The important qualifications are experience with analysis and formal knowledge in the arts, humanities, and some of the sciences. The YouTuber Noah Caldwell-Gervais is a good example. The guy sucks ass at twitch mechanics (ie. playing games) but he’s extremely well-read and has extensive knowledge on many domains so he makes insightful analysis.
Miyazaki doesn’t even play his own games and probably sucks just as much ass at twitch mechanics but he’s able to consistently direct amazing games because of his extensive knowledge and experience apart from playing well.
Some books are written in smaller text than others. Some people have difficulties reading small text. Some people argue the enjoyment of such books is based on the small text. Others disagree and want to be able to experience the book with larger text.
Get a magnifying glass then.
If s game is too hard, get good at it. If you don’t want to do that, then the game isn’t made for you. You’re not entitled to anything
Dumbass - “easy” mode is the magnifying glass.
Access to color blind mode, input changing, or speciallty is the magnifying glass/fony size change. Dumbing the text down to be more easily understood would be easy mode, dumbass.
Well said, nobody fucks about a book being written too complicated, they just roast readers who don’t understand it while they themself pretend that they understand, after reading interpretations.
Same with games that are hard in my opinion.
And there is a big difference between hard because designed hard, and hard because lazy programmed (stupid hitboxes, glitchy behaviour etc).

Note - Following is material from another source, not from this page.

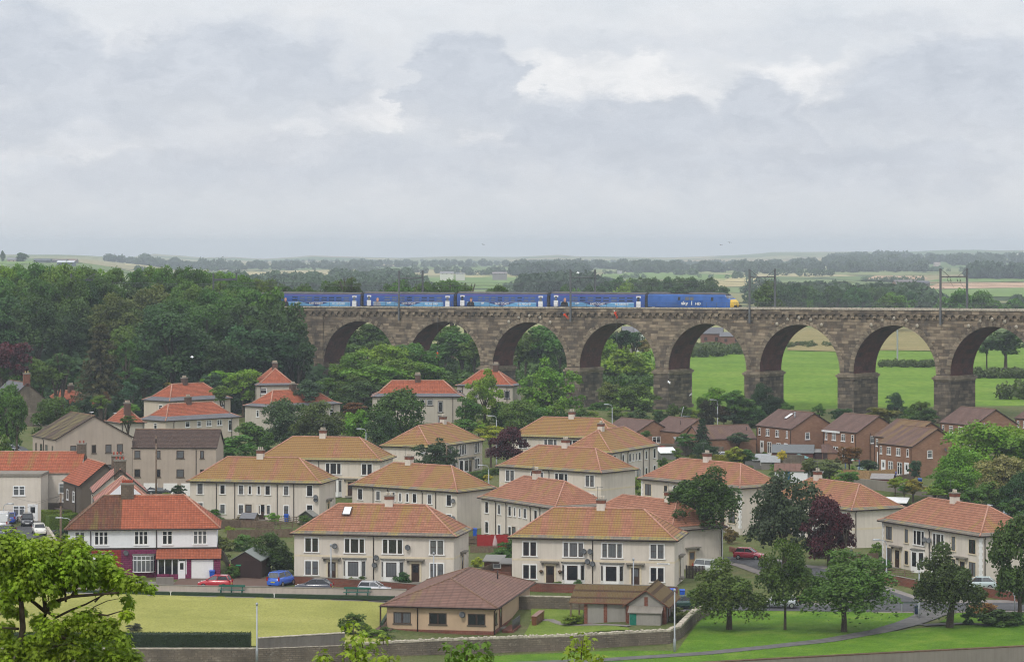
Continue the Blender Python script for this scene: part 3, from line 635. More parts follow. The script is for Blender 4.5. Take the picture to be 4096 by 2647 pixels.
h=council('H13','cream house with red hipped roof half hidden by the purple tree','F',(.36,.67,.25,1),.30,2); pipe(h,'R',1.0)
h=council('H14','cream house with brown door and white quoins at the right edge beside the road junction','E',(.30,.47,.25,1),.47,1,True)
pipe(h,'R',1.0)
# ---- older pantiled houses by the wood
GP='older council houses with orange pantiled roofs'
def older(n,label,wall='pgrey',sk=1.5,chim=(.5,.5),wins=(),col=(.12,.3,.25,1),st='P'):
    h=house(n,'council_house',label,'house',GP,.3); walls(h,wall,band=None)
    hip_roof(h,'torange','ridge','slate',sk,.42,col,.13)
    L,D=h['L'],h['D']; chimney(h,L*chim[0],D*chim[1],h['hw']+h['rise']+1.2,1.05,.9,'chimbr',4,0,(.5,.42,.33,1))
    for w in wins: win(h,*w)
    for x in (.12,.88): pipe(h,'F',L*x)
    return h
W2=lambda L:[('F',L*.12,1.2,1.0,1.1,2,'P'),('F',L*.3,3.0,1.0,1.0,1,'P'),('F',L*.45,3.0,.9,1.0,1,'P'),('F',L*.58,3.0,1.1,1.0,2,'P'),('F',L*.72,3.0,1.1,1.0,2,'P'),('F',L*.86,1.9,.75,1.9,1,'P'),('F',L*.4,.6,1,1.1,2,'P'),('F',L*.6,.6,1,1.1,2,'P')]
older('P1','council house with orange hipped roof nearest the dark wood, left of centre','buff',1.4,(.45,.5),W2(16.4)+[('L',3,3.0,1,1,1,'P')],(.10,.2,.2,1))
older('P2','council house with orange roof and wide grey eaves, in front of a similar one','buff',1.5,(.47,.5),W2(18.3)+[('L',3.2,2.8,.8,1,1,'P')],(.2,.6,.3,1))
h=older('P3','council house with pyramid end of orange tiles behind another orange roof','pgrey',1.0,(.5,.35),[('F',1.6,4.3,1.2,1.0,1,'P')],(.12,.8,.2,1));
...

But same goes for books: a book I would have written would not be hard to understand because it is designed like this, but because I am a confused neurodivergent/ADHS/autism who knows what guy writing my stuff all over the place with dump punctuation.
EDIT: I seem to have upset the try hards. I’m sorry, but playing the the same part of a game over and over again and then beating it doesn’t make you special or give you any real life accolades… It’s a fuckin’ game. People play games to relax.
Games are supposed to be fun. End of conversation. There shouldn’t be a game that some people can’t beat just because they have slower reaction times or have a disability that prevents them from playing something such as Dark Souls. Dark Souls is a great game, but dying to some of the lower level enemies because they kept hit stunning me isn’t fun or cool in the slightest. It’s just fucking annoying. I can’t even imagine what someone who has disabilities or slower reaction times would feel.
Also, quit fucking gatekeeping games people. Jesus.
Video games are art. Just like a movie can be sad or a painting can be distressing, video games are allowed to explore all kinds of emotions.
Sometimes a higher difficulty is part of the artist’s vision. They get to decide how they convey what they want to convey.
One of my favorite new games is UFO 50. It’s a collection of retro-style games where some of them are genuinely very difficult, and others are just do a great job of simulating difficulty. The difficulty drops off right around the time you start to get a handle on the mechanics, so it’s hard to tell if it’s the game getting easier or if you’re just getting better.
So, you believe that gatekeeping games is cool then? That’s so lame. “Gamers” are weird, man.
They are literally saying that games are allowed to be difficult. Do you think horror movies should have a scary slider?
Are… movies an interactive entertainment medium…?
Oh, right. No they’re not. So, that doesn’t really track.
If they’re fucking “allowed” to be difficult, then they’re “allowed” to be easier if the player WANTS that.
Why is interactivity a special trait for this discussion?
Because that’s the part that makes video games, video games.
Sure, it’s what makes them powerfully immersive. I’m asking why being interactive means they have to be the most accessible form of art.